■ **Material**
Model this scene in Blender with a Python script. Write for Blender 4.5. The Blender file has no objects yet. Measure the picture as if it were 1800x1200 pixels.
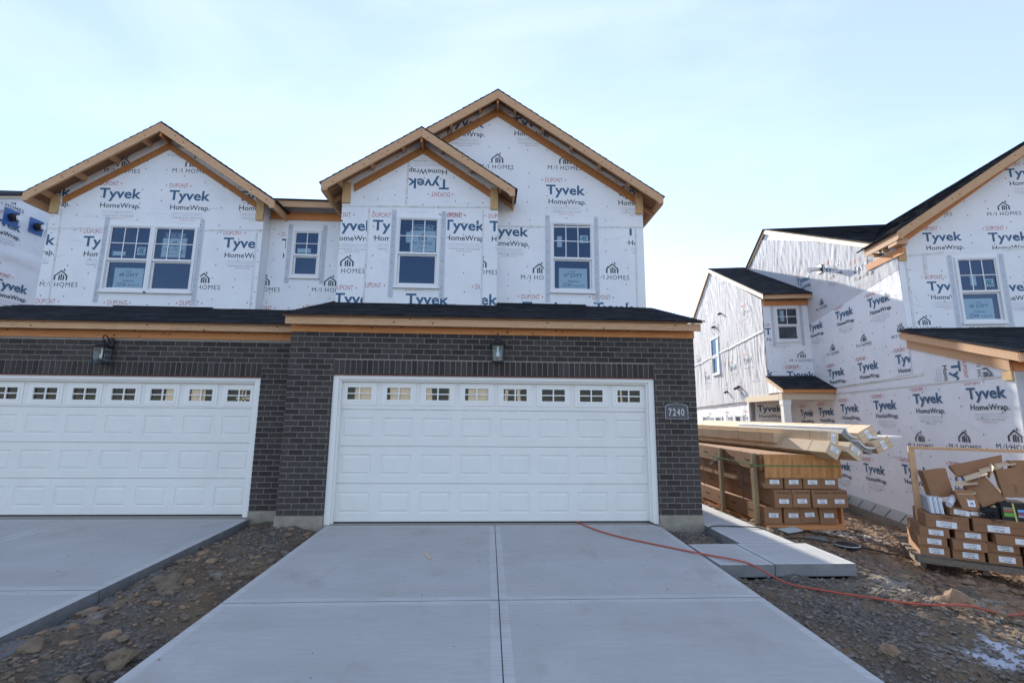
import bpy, math, random
from mathutils import Vector, Matrix, noise
random.seed(7)
scene = bpy.context.scene
COL = scene.collection
# ------------------------------------------------------------------ camera, world, sun
cd = bpy.data.cameras.new('camera'); cam = bpy.data.objects.new('camera', cd); COL.objects.link(cam)
scene.camera = cam
cd.sensor_width = 36.0; cd.lens = 16.05; cd.clip_start = 0.05; cd.clip_end = 3000
th, ps, ro = math.radians(8.99), math.radians(2.884), math.radians(0.5225)
fw = Vector((math.sin(ps)*math.cos(th), math.cos(ps)*math.cos(th), math.sin(th)))
rt0 = Vector((math.cos(ps), -math.sin(ps), 0)); up0 = rt0.cross(fw)
rt = math.cos(ro)*rt0 + math.sin(ro)*up0; up = -math.sin(ro)*rt0 + math.cos(ro)*up0
M = Matrix((rt, up, -fw)).transposed().to_4x4(); M.translation = Vector((-0.044, -6.877, 1.571))
cam.matrix_world = M
SUN_EL, SUN_AZ = 21.0, -2.2      # azimuth measured from +Y towards +X
world = bpy.data.worlds.new('World'); scene.world = world; world.use_nodes = True
wn = world.node_tree; wn.nodes.clear()
wo = wn.nodes.new('ShaderNodeOutputWorld'); wb = wn.nodes.new('ShaderNodeBackground')
sky = wn.nodes.new('ShaderNodeTexSky'); sky.sky_type = 'NISHITA'; sky.sun_disc = False
sky.sun_elevation = math.radians(SUN_EL); sky.sun_rotation = math.radians(SUN_AZ)
sky.air_density = 1.0; sky.dust_density = 0.15; sky.ozone_density = 1.4; sky.altitude = 200
wb.inputs['Strength'].default_value = 0.10
tc = wn.nodes.new('ShaderNodeTexCoord'); mp = wn.nodes.new('ShaderNodeMapping'); nz = wn.nodes.new('ShaderNodeTexNoise')
mp.inputs['Scale'].default_value = (1.0, 1.6, 3.2); mp.inputs['Rotation'].default_value = (0.2, 0.3, 0.5)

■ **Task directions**
Your copy of the data should match it exactly, except that pictures are left out.

■ **Answer for this exercise**
Model this scene in Blender with a Python script. Write for Blender 4.5. The Blender file has no objects yet. Measure the picture as if it were 1800x1200 pixels.
import bpy, math, random
from mathutils import Vector, Matrix, noise
random.seed(7)
scene = bpy.context.scene
COL = scene.collection
# ------------------------------------------------------------------ camera, world, sun
cd = bpy.data.cameras.new('camera'); cam = bpy.data.objects.new('camera', cd); COL.objects.link(cam)
scene.camera = cam
cd.sensor_width = 36.0; cd.lens = 16.05; cd.clip_start = 0.05; cd.clip_end = 3000
th, ps, ro = math.radians(8.99), math.radians(2.884), math.radians(0.5225)
fw = Vector((math.sin(ps)*math.cos(th), math.cos(ps)*math.cos(th), math.sin(th)))
rt0 = Vector((math.cos(ps), -math.sin(ps), 0)); up0 = rt0.cross(fw)
rt = math.cos(ro)*rt0 + math.sin(ro)*up0; up = -math.sin(ro)*rt0 + math.cos(ro)*up0
M = Matrix((rt, up, -fw)).transposed().to_4x4(); M.translation = Vector((-0.044, -6.877, 1.571))
cam.matrix_world = M
SUN_EL, SUN_AZ = 21.0, -2.2      # azimuth measured from +Y towards +X
world = bpy.data.worlds.new('World'); scene.world = world; world.use_nodes = True
wn = world.node_tree; wn.nodes.clear()
wo = wn.nodes.new('ShaderNodeOutputWorld'); wb = wn.nodes.new('ShaderNodeBackground')
sky = wn.nodes.new('ShaderNodeTexSky'); sky.sky_type = 'NISHITA'; sky.sun_disc = False
sky.sun_elevation = math.radians(SUN_EL); sky.sun_rotation = math.radians(SUN_AZ)
sky.air_density = 1.0; sky.dust_density = 0.15; sky.ozone_density = 1.4; sky.altitude = 200
wb.inputs['Strength'].default_value = 0.10
tc = wn.nodes.new('ShaderNodeTexCoord'); mp = wn.nodes.new('ShaderNodeMapping'); nz = wn.nodes.new('ShaderNodeTexNoise')
mp.inputs['Scale'].default_value = (1.0, 1.6, 3.2); mp.inputs['Rotation'].default_value = (0.2, 0.3, 0.5)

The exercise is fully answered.